Intense Logarithmic Diferentiation Question

[vexon]

Homework Statement

Hey guys, this is my first post and of course first question to ask of calculus



Alright well I had this test and we had this very difficult question that I could not solve, it was in the hardest section.



The question is as follows:

A projectile thrown over level ground, at an angle x to the ground, has a range R given by R = (v^2 / g)(sin2x), where v is the initial speed, in meters per second, and g = 9.8m/s^2. Determine the angle of proection x for which the range is maximum.

Homework Equations

So I began to isolate for v^2 and then use log differentiation.



R(g) = v^2(sin2x)

v^2 = Rg / sin2x

The Attempt at a Solution

R = (v^2 / g)(sin2x)

R = ((v^2)(sin2x) / g)

ln R = ln v^2 + ln Sin2x - ln g

dR / dx = [(1 / v^2) + (1 / sin2x) - (1 / g)] (v^2(sinx) / g)



So I am pretty sure that derrivative is right but as of this i am clueless on what to do.

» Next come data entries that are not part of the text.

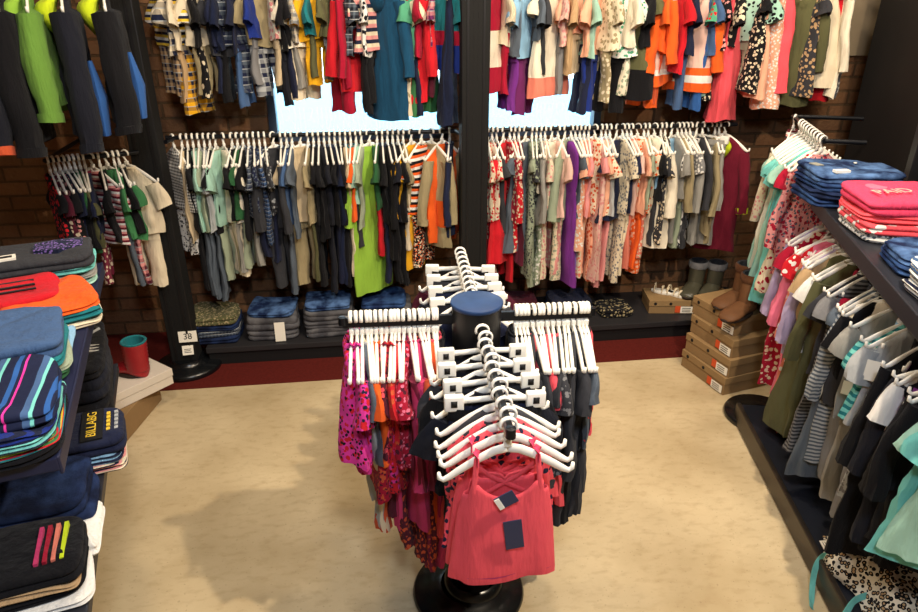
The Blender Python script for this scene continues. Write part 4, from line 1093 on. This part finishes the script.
# front arm: from the column toward the viewer
FA, FB = W_((-.002, -.12)), W_((-.0145, -.585))
nF = 12
FS = [('clip', 'black', 'ink', .60, 'black trousers'), ('set', 'charcoal', 'black', .74, 'charcoal tee with black leggings'), ('clip', 'ink', 'ink', .62, 'ink black trousers'), ('set', 'black', 'charcoal', .76, 'black tee with charcoal leggings'),
      ('clip', 'charcoal', 'ink', .60, 'charcoal trousers'), ('set', 'ink', 'ink', .72, 'ink tee and leggings'), ('clip', 'navy', 'black', .58, 'navy trousers'), ('tset', 'charcoal', 'black', .70, 'charcoal tank with black leggings'), ('tset', 'coral~charcoal~24', 'charcoal', .64, 'coral print tank with charcoal leggings'),
      ('tank', 'coral~navy~30', 'coral', .34, 'coral patterned tank top')]
pf = 'on the front arm of the centre rack|the column'
def racer_tank(L, loc, rz, desc, i, seed, tags=True):
    r = bpy.data.objects.new('tank_top', None); link(r); r.location = (loc[0], loc[1], loc[2] - .074 - L); r.rotation_euler = (0, 0, rz)
    m = fabric('coral')
    Lb = L - .075; rr = random.Random(seed); n = 48; rings = []
    for i_ in range(19):
        v = i_ / 18; w = .098 + .034 * v ** .8; t_ = .016 + .016 * v; ring = []
        for j in range(n):
            a = 2 * PI * j / n; ca, sa = math.cos(a), math.sin(a); front = sa < 0
            dip = (.038 * max(0, 1 - (ca / .62) ** 2)) * (1 if front else .3) * max(0, 1 - v * 3); arm = -.0 if abs(ca) < .8 else -.03 * max(0, 1 - v * 3)
            dd = .0045 * v * (math.sin(5 * a + seed) + .6 * math.sin(9 * a + 2 * seed))
            ring.append(((w + dd) * math.copysign(abs(ca) ** .8, ca), (t_ + dd * .7) * sa, Lb * (1 - v) - dip + arm + .006 * v * math.sin(3 * a + seed)))
        rings.append(ring)
    bm = B(); loft(bm, rings + [[(x * .97, y * .8, z + .02) for x, y, z in rings[-1]]]); o = obj('body', bm, m, r); md = o.modifiers.new('s', 'SOLIDIFY'); md.thickness = .002
    for s in (-1, 1):
        obj('strap', tube(B(), [(s * .078, -.013, Lb - .024), (s * .074, -.012, Lb + .025), (s * .07, -.004, L - .008), (s * .07, .004, L - .008), (s * .066, .012, Lb + .03), (s * .03, .015, Lb - .005), (-s * .045, .015, Lb - .05)], .0065, .0022, 8), m, r)
        obj('strap', tube(B(), [(s * .07, .013, Lb + .02), (s * .01, .016, Lb - .0), (-s * .02, .016, Lb - .04)], .004, .002, 8), m, r)
        obj('strap_loop', tube(B(), [(s * .07, -.013, L - .02), (s * .07, -.012, L + .0), (s * .07, 0, L + .008), (s * .07, .012, L), (s * .07, .013, L - .02)], .0022, .0095, 8), fabric('hotpink'), r)
    bm = B(); loft(bm, [[(x * 1.012, y * 1.06, z + d_) for x, y, z in rings[17]] for d_ in (.004, -.001)]); obj('hem_seam', bm, fabric('berry'), r)
    if tags:
        bm = B(); box(bm, -.022, .022, -.038, -.036, 0, .085, Matrix.Translation((.02, 0, Lb * .38)) @ Matrix.Rotation(-.12, 4, 'Y')); obj('navy_tag', bm, M_navytag, r, smooth=False)
        bm = B(); box(bm, -.024, .024, -.031, -.028, 0, .036, Matrix.Translation((.004, .0, Lb - .052)) @ Matrix.Rotation(-.5, 4, 'Y')); obj('neck_tag', bm, M_navytag, r, smooth=False)
        bm = B(); box(bm, -.024, -.012, -.0335, -.031, 0.002, .034, Matrix.Translation((.004, .0, Lb - .052)) @ Matrix.Rotation(-.5, 4, 'Y')); obj('price_sticker', bm, M_tag, r, smooth=False)
    reg(r, desc, pf, i, 'tank top', 'clothes on the front arm of the centre rack'); return r
for i in range(nF):
    t_ = i / (nF - 1); loc = fit(FA, FB, t_); rz = .05 * math.sin(i * 1.7)
    loc = (loc[0] + .004 * math.sin(i * 2.1), loc[1], loc[2])
    if i < len(FS):
        kd, c1, c2, L, desc = FS[i]; L = min(L, .76 - .036 * i)
        if kd == 'clip':
            g_ = garment('pants', c1, c2, L, loc, rz, .9, drop=.08); reg(g_, desc, pf, i, 'trousers', 'clothes on the front arm of the centre rack'); hanger('clip', loc, rz, desc, pf, i, 'hangers on the front arm')
        else:
            g_ = garment(kd, c1, c2, L, loc, rz, .9); reg(g_, desc, pf, i, NAMES[kd][1], 'clothes on the front arm of the centre rack'); hanger('top', loc, rz, desc, pf, i, 'hangers on the front arm')
    else:
        desc = ('coral racerback tank behind the foremost one', 'foremost coral racerback tank with navy tags')[i - 10]
        racer_tank(.36 if i == 11 else .375, (loc[0] - (.0 if i == 11 else .012), loc[1], loc[2]), rz + (0 if i == 11 else -.12), desc, i, i, i == 11); hanger('top', loc, rz, desc, pf, i, 'hangers on the front arm')
finish_labels()

# ------------------------------------------------------------------ light
w = bpy.data.worlds.new('World'); sc.world = w; w.use_nodes = True
bg = w.node_tree.nodes['Background']; bg.inputs[0].default_value = (.68, .88, 1.0, 1); bg.inputs[1].default_value = 7
def area(name, loc, tgt, size, power, colr, shape='DISK'):
    l = bpy.data.lights.new(name, 'AREA'); l.shape = shape; l.size = size; l.energy = power; l.color = colr
    o = bpy.data.objects.new(name, l); link(o); o.location = loc; o.rotation_euler = (Vector(tgt) - Vector(loc)).to_track_quat('-Z', 'Y').to_euler(); return o
WARM = (1, .83, .62)
area('ceiling_spot_key', (1.3, .95, 3.1), (.3, 2.0, .4), .07, 66, WARM)
area('ceiling_spot_left', (-.5, 1.5, 3.1), (-.6, 3.4, .7), .3, 24, WARM)
area('ceiling_spot_right', (1.0, 2.4, 3.1), (1.6, 3.5, .7), .3, 30, WARM)
area('ceiling_spot_front', (.2, -.2, 3.1), (.2, 1.6, .5), .4, 42, (.82, .89, 1))
area('corner_fill_light', (2.2, 2.7, 3.1), (2.7, 4.1, 1.5), .3, 22, WARM)  # added fill lamp, lightens the brick and plaster at the back right
area('ceiling_spot_centre', (.0, 2.6, 3.12), (.1, 3.0, 0), .3, 16, WARM)

# ------------------------------------------------------------------ camera
cam = bpy.data.cameras.new('Camera'); co = bpy.data.objects.new('Camera', cam); link(co); sc.camera = co
cam.sensor_width = 36; cam.lens = 675 / 918 * 36; cam.clip_start = .05
co.location = (0, 0, 2.0); co.rotation_euler = (math.radians(90 - 24.7), 0, -math.radians(7.3))
vs_ = sc.view_settings; vs_.view_transform = 'Standard'; vs_.look = 'None'; vs_.gamma = 1; vs_.exposure = .12; vs_.use_curve_mapping = False
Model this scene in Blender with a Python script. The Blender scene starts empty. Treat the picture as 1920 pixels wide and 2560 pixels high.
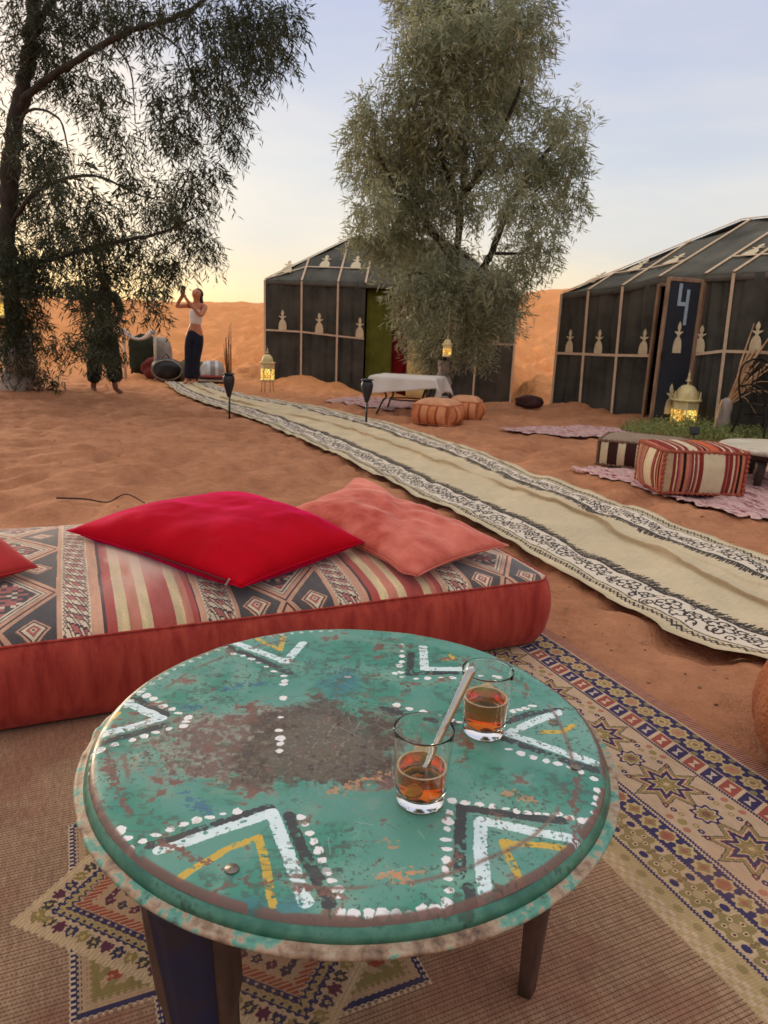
import bpy, bmesh, math, random
import numpy as np
from mathutils import Vector, Matrix
random.seed(7)
rng = np.random.default_rng(11)
SC = bpy.context.scene
COL = SC.collection
R = math.radians
PI = math.pi

# ------------------------------------------------------------------ camera
CAM_H, PITCH, ROLL = 1.08, R(14.07), R(2.2)
fw = Vector((0, math.cos(PITCH), -math.sin(PITCH)))
rt0 = Vector((1, 0, 0)); up0 = Vector((0, math.sin(PITCH), math.cos(PITCH)))
rt = rt0 * math.cos(ROLL) + up0 * math.sin(ROLL)
up = up0 * math.cos(ROLL) - rt0 * math.sin(ROLL)
cd = bpy.data.cameras.new('camera')
cam = bpy.data.objects.new('camera', cd); COL.objects.link(cam)
m = Matrix((rt, up, -fw)).transposed().to_4x4(); m.translation = Vector((0, 0, CAM_H))
cam.matrix_world = m
cd.sensor_fit = 'VERTICAL'; cd.sensor_height = 24.0; cd.lens = 24.0 * 1775 / 2560
cd.clip_start = 0.05; cd.clip_end = 3000
cd.dof.use_dof = True; cd.dof.focus_distance = 1.45; cd.dof.aperture_fstop = 7.0
SC.camera = cam

# ------------------------------------------------------------------ sky and sun
SUN_EL, SUN_AZ = R(8), R(-40)            # azimuth measured from +Y, negative = to the left
w = bpy.data.worlds.new('World'); SC.world = w; w.use_nodes = True
nt = w.node_tree; nt.nodes.clear()
def N(t, **k):
    n = nt.nodes.new(t)
    for a, b in k.items(): setattr(n, a, b)
    return n
out = N('ShaderNodeOutputWorld'); bg = N('ShaderNodeBackground')
sky = N('ShaderNodeTexSky', sky_type='NISHITA', sun_disc=False)
sky.sun_elevation = SUN_EL; sky.sun_rotation = SUN_AZ
sky.air_density = 1.3; sky.dust_density = 2.0; sky.ozone_density = 2.0
tc = N('ShaderNodeTexCoord'); sep = N('ShaderNodeSeparateXYZ')
nt.links.new(tc.outputs['Generated'], sep.inputs[0])
# a thin high veil of cloud whose colour follows the height above the horizon
ramp = N('ShaderNodeValToRGB'); e = ramp.color_ramp.elements
e[0].position = 0.0; e[0].color = (.84, 0.60, 0.27, 1)
e[1].position = 1.0; e[1].color = (.98, .94, .86, 1)
for p, c in ((0.05, (.73, .61, .42)), (0.12, (.60, .57, .53)), (0.20, (.53, .54, .565)), (0.36, (.425, .45, .565)), (0.6, (.62, .61, .62))):
    k = ramp.color_ramp.elements.new(p); k.color = (*c, 1)
nt.links.new(sep.outputs['Z'], ramp.inputs[0])
mp = N('ShaderNodeMapping'); mp.inputs['Scale'].default_value = (1.0, 1.3, 4.6)
nt.links.new(tc.outputs['Generated'], mp.inputs[0])
nz = N('ShaderNodeTexNoise'); nz.inputs['Scale'].default_value = 2.6; nz.inputs['Detail'].default_value = 5; nz.inputs['Roughness'].default_value = 0.55
nt.links.new(mp.outputs[0], nz.inputs['Vector'])
cr = N('ShaderNodeValToRGB'); cr.color_ramp.elements[0].position = 0.38; cr.color_ramp.elements[0].color = (0.91, 0.94, 1.0, 1)
cr.color_ramp.elements[1].position = 0.66; cr.color_ramp.elements[1].color = (1.09, 1.05, 1.0, 1)
nt.links.new(nz.outputs['Fac'], cr.inputs[0])
mul = N('ShaderNodeMix', data_type='RGBA', blend_type='MULTIPLY'); mul.inputs[0].default_value = 1
nt.links.new(ramp.outputs[0], mul.inputs[6]); nt.links.new(cr.outputs[0], mul.inputs[7])
# sunset glow round the sun's bearing
sv = Vector((math.sin(SUN_AZ) * math.cos(SUN_EL), math.cos(SUN_AZ) * math.cos(SUN_EL), math.sin(SUN_EL)))
dot = N('ShaderNodeVectorMath', operation='DOT_PRODUCT'); dot.inputs[1].default_value = sv
nt.links.new(tc.outputs['Generated'], dot.inputs[0])
gl = N('ShaderNodeMapRange', clamp=True, interpolation_type='SMOOTHSTEP')
for i, v in ((1, 0.86), (2, 1.0), (3, 0.0), (4, 1.0)): gl.inputs[i].default_value = v
nt.links.new(dot.outputs['Value'], gl.inputs[0])
glc = N('ShaderNodeMix', data_type='RGBA', blend_type='ADD'); glc.inputs[7].default_value = (0.30, 0.17, 0.0, 1)
nt.links.new(gl.outputs[0], glc.inputs[0]); nt.links.new(mul.outputs[2], glc.inputs[6])
# veil plus the clear sky behind it
sc1 = N('ShaderNodeMix', data_type='RGBA', blend_type='MULTIPLY'); sc1.inputs[0].default_value = 1; sc1.inputs[7].default_value = (7.0, 7.0, 7.0, 1)
nt.links.new(glc.outputs[2], sc1.inputs[6])
mx = N('ShaderNodeMix', data_type='RGBA'); mx.inputs[0].default_value = 0.88
nt.links.new(sky.outputs[0], mx.inputs[6]); nt.links.new(sc1.outputs[2], mx.inputs[7])
nt.links.new(mx.outputs[2], bg.inputs[0]); bg.inputs[1].default_value = 0.10
nt.links.new(bg.outputs[0], out.inputs[0])

sl = bpy.data.lights.new('sun', 'SUN'); sun = bpy.data.objects.new('sun', sl); COL.objects.link(sun)
sl.energy = 1.1; sl.angle = R(18); sl.color = (1.0, 0.78, 0.52)
sun.rotation_euler = (-Vector(sv)).to_track_quat('-Z', 'Y').to_euler()
SC.view_settings.view_transform = 'Standard'; SC.view_settings.look = 'None'
SC.view_settings.gamma = 1; SC.view_settings.exposure = 1.06; SC.view_settings.use_curve_mapping = False
SC.render.film_transparent = False
try:
    SC.cycles.max_bounces = 14; SC.cycles.transmission_bounces = 12; SC.cycles.transparent_max_bounces = 12
    SC.cycles.use_denoising = True; SC.cycles.sample_clamp_indirect = 6
except Exception: pass

# ------------------------------------------------------------------ helpers
def s2l(c):
    c = np.asarray(c, float) / 255.0
    return np.where(c <= 0.04045, c / 12.92, ((c + 0.055) / 1.055) ** 2.4)
def S(r, g, b): return tuple(float(v) for v in s2l((r, g, b)))
_tab = np.random.default_rng(5).random((8, 256, 256))
def vnoise(x, y, seed=0):
    x = np.asarray(x, float); y = np.asarray(y, float)
    t = _tab[seed % 8]; xi = np.floor(x).astype(int); yi = np.floor(y).astype(int)
    fx = x - xi; fy = y - yi; fx = fx * fx * (3 - 2 * fx); fy = fy * fy * (3 - 2 * fy)
    a = t[yi & 255, xi & 255]; b = t[yi & 255, (xi + 1) & 255]; c = t[(yi + 1) & 255, xi & 255]; d = t[(yi + 1) & 255, (xi + 1) & 255]
    return (a * (1 - fx) + b * fx) * (1 - fy) + (c * (1 - fx) + d * fx) * fy
def fbm(x, y, o=4, seed=0, g=0.5):
    s = 0; a = 1; n = 0
    for i in range(o):
        s = s + a * vnoise(x * 2 ** i + 17.3 * i, y * 2 ** i + 9.1 * i, seed + i); n += a; a *= g
    return s / n
def sstep(a, b, x):
    t = np.clip((np.asarray(x, float) - a) / (b - a), 0, 1); return t * t * (3 - 2 * t)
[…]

Any help is really appreciated, even a guideline so I could figure out the rest myself. Thanks.

 

[Dick]

Welcome to the forums, vexon. You are making this problem much harder than it is. You don't need to take a log. And your differentiation is not correct. You have to use the chain rule. You just want to find dR/dx and set it equal to 0. What is the derivative of sin(2x)?

 

[vexon]

the derivative of sin2x is cos2x(2) = 2cos2x
but we were informed that log differentiation ln was to be used ?
But I'm still stuck. Could you help me further

 

[vexon]

oh i think i see it,
so since v and g are constants you don't differentiate them
therefore,

dR/dx = (v^2/g)(2cos2x)
and then
0 = v^2/g(2cos2x)
so in order to make the equation equal 0 the angle has to be 30 degrees is that correct ?
would this be the right answer?

 

[Dick]

The only thing that could be zero is cos(2x). And I don't think that happens at 30 degrees.